──────── DATA EXTRACT

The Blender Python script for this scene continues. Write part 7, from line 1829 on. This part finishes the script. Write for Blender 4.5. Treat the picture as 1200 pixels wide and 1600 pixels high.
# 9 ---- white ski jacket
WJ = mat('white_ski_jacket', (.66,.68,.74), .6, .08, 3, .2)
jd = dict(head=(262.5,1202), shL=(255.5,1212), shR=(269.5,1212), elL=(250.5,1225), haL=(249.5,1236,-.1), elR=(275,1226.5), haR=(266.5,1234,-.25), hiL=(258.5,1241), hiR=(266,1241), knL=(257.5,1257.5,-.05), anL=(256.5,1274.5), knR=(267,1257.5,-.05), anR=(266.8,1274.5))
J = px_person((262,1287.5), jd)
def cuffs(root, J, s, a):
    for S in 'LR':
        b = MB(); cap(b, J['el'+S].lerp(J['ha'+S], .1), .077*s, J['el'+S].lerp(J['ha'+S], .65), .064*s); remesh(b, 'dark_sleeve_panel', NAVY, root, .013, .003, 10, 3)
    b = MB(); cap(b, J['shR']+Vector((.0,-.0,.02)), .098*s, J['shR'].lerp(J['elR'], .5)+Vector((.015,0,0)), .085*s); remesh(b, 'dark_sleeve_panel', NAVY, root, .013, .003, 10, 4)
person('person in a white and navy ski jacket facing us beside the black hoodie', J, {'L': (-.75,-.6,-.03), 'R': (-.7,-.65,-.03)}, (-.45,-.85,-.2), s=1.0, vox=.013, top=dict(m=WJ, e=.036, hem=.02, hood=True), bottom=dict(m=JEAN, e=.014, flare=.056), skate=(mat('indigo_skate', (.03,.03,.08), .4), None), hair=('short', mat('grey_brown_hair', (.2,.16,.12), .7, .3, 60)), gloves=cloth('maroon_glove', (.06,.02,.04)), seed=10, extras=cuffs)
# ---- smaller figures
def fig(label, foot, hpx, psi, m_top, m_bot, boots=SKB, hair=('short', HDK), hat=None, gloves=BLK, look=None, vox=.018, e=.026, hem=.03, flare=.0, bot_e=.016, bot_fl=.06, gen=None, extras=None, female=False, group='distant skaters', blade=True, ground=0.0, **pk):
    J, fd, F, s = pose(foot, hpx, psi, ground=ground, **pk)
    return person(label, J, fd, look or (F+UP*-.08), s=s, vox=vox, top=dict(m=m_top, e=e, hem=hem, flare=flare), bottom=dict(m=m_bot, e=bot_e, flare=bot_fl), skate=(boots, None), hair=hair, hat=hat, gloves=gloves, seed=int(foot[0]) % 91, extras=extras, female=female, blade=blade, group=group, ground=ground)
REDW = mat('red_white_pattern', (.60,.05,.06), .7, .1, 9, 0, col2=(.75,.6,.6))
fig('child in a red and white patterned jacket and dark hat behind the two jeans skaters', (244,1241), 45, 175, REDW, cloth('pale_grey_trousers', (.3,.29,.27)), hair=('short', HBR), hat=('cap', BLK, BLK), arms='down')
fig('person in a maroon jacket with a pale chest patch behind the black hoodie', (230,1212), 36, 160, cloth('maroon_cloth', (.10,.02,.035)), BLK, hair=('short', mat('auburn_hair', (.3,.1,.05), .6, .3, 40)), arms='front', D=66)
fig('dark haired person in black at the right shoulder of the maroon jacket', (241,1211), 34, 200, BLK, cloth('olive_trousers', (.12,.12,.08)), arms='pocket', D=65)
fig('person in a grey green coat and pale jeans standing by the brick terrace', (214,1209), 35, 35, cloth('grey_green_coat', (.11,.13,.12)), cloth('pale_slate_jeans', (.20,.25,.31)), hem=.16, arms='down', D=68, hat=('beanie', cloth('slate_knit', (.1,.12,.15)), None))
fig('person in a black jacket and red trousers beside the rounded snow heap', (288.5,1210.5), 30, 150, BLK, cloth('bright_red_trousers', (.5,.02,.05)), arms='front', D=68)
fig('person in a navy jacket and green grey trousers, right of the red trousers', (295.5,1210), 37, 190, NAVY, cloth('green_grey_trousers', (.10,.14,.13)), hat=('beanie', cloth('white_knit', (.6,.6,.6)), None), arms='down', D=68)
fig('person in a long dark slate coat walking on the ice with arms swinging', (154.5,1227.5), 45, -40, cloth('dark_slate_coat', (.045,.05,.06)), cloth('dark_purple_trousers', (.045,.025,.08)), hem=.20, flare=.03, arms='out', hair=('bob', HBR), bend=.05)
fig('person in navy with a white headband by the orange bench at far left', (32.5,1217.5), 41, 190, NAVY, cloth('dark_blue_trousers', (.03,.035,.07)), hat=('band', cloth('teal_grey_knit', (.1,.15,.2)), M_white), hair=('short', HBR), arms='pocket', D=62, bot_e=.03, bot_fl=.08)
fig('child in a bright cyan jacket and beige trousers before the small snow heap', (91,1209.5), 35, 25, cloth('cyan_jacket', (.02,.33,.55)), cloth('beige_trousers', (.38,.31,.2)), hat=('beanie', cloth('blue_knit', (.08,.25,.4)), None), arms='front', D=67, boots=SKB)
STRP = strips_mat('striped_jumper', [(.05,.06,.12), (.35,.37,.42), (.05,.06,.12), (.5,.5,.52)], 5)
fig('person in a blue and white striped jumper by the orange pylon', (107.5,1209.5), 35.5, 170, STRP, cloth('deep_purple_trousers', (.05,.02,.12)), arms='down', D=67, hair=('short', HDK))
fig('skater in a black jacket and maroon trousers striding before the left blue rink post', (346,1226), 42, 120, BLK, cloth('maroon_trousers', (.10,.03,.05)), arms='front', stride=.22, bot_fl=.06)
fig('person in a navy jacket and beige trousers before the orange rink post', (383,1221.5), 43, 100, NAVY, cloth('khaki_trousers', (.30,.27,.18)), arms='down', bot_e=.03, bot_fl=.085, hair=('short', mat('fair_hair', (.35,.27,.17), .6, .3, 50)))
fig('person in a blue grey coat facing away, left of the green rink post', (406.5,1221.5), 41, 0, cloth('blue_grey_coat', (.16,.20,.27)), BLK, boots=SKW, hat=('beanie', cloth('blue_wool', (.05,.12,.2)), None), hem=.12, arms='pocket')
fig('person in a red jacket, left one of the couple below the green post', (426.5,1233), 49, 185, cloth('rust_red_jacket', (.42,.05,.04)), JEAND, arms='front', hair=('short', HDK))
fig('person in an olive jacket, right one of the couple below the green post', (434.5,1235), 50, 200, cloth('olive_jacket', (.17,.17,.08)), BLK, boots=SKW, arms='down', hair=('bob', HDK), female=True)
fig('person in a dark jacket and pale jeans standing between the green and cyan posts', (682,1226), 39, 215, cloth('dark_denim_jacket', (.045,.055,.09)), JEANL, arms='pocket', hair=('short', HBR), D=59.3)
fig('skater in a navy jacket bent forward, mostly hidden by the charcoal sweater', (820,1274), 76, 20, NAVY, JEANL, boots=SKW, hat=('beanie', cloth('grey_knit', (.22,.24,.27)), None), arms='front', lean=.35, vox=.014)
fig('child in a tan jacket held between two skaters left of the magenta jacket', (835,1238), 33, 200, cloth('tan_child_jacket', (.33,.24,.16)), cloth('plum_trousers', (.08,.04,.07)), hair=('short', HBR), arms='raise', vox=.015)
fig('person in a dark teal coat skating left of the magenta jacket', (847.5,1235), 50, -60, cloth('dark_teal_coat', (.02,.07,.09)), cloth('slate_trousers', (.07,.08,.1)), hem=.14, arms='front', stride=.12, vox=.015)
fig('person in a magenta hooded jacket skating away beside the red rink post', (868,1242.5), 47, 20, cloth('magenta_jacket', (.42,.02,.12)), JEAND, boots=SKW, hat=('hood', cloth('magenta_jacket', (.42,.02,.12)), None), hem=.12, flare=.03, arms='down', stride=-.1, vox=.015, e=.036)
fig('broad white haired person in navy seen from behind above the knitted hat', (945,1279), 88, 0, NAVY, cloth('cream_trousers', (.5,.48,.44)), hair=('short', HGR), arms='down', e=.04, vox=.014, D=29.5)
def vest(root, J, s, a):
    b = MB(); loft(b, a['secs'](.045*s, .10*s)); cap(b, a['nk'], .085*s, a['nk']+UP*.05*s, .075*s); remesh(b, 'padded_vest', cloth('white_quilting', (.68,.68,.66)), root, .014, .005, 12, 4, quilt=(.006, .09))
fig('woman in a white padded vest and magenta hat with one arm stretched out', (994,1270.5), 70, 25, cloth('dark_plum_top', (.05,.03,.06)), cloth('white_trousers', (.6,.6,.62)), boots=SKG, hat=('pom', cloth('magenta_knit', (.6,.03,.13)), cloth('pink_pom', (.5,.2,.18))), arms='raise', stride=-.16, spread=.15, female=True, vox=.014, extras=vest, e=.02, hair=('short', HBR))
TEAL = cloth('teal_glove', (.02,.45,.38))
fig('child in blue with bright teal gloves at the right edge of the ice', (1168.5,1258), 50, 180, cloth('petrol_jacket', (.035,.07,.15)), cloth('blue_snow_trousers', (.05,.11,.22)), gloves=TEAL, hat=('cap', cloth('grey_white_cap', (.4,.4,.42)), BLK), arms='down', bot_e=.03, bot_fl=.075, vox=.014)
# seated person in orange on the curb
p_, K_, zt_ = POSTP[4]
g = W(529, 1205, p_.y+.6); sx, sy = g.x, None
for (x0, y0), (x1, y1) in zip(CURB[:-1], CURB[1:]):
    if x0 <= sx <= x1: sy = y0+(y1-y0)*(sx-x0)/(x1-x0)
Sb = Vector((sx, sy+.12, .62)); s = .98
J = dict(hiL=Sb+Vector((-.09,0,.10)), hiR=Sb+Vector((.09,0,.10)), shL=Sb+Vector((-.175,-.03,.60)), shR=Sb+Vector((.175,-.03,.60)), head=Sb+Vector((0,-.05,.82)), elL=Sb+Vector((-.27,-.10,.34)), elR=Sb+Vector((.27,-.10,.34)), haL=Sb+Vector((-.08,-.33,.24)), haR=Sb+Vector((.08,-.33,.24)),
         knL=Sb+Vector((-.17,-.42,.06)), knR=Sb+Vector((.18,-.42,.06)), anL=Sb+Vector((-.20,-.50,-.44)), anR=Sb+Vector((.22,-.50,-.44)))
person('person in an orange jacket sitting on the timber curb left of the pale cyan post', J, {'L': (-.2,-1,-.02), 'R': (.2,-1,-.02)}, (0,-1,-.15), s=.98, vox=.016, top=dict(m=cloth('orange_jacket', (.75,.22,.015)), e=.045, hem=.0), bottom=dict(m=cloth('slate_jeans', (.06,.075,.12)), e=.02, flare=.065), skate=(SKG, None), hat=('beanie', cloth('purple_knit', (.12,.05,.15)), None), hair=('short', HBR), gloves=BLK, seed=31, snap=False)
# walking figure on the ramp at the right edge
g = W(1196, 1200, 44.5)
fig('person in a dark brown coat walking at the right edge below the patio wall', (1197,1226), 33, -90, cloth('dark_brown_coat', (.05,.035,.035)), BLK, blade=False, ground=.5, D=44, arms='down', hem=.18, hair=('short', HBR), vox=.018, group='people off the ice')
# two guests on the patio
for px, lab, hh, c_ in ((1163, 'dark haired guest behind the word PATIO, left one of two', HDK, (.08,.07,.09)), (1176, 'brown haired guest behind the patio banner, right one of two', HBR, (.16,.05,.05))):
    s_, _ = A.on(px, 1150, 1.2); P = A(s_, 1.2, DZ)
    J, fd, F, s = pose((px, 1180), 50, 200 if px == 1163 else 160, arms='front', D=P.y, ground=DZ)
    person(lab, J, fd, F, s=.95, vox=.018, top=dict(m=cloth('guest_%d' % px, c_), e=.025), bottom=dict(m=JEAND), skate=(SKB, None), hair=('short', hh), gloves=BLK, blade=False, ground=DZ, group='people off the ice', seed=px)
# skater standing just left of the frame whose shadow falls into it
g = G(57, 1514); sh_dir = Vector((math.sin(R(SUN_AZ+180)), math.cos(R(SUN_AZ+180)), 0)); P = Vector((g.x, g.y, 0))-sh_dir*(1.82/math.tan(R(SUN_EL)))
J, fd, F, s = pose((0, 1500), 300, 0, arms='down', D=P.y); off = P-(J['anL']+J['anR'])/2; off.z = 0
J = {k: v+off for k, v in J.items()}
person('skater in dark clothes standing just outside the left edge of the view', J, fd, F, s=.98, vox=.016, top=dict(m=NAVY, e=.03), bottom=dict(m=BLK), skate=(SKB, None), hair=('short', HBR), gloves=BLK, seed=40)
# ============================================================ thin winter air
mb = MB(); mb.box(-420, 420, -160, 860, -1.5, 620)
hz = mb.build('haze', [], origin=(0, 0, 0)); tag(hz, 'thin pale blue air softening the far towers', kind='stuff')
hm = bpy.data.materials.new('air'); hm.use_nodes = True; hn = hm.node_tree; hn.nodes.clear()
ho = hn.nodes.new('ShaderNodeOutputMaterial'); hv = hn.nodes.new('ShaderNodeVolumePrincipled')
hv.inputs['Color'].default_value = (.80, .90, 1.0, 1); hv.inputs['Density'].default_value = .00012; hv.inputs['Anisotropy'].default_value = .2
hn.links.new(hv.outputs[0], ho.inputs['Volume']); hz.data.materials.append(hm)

────────────────

# DIRECTIVE
Write the number of lines containing the word "from" and nothing besides it.

# COMPLETE ANSWER
2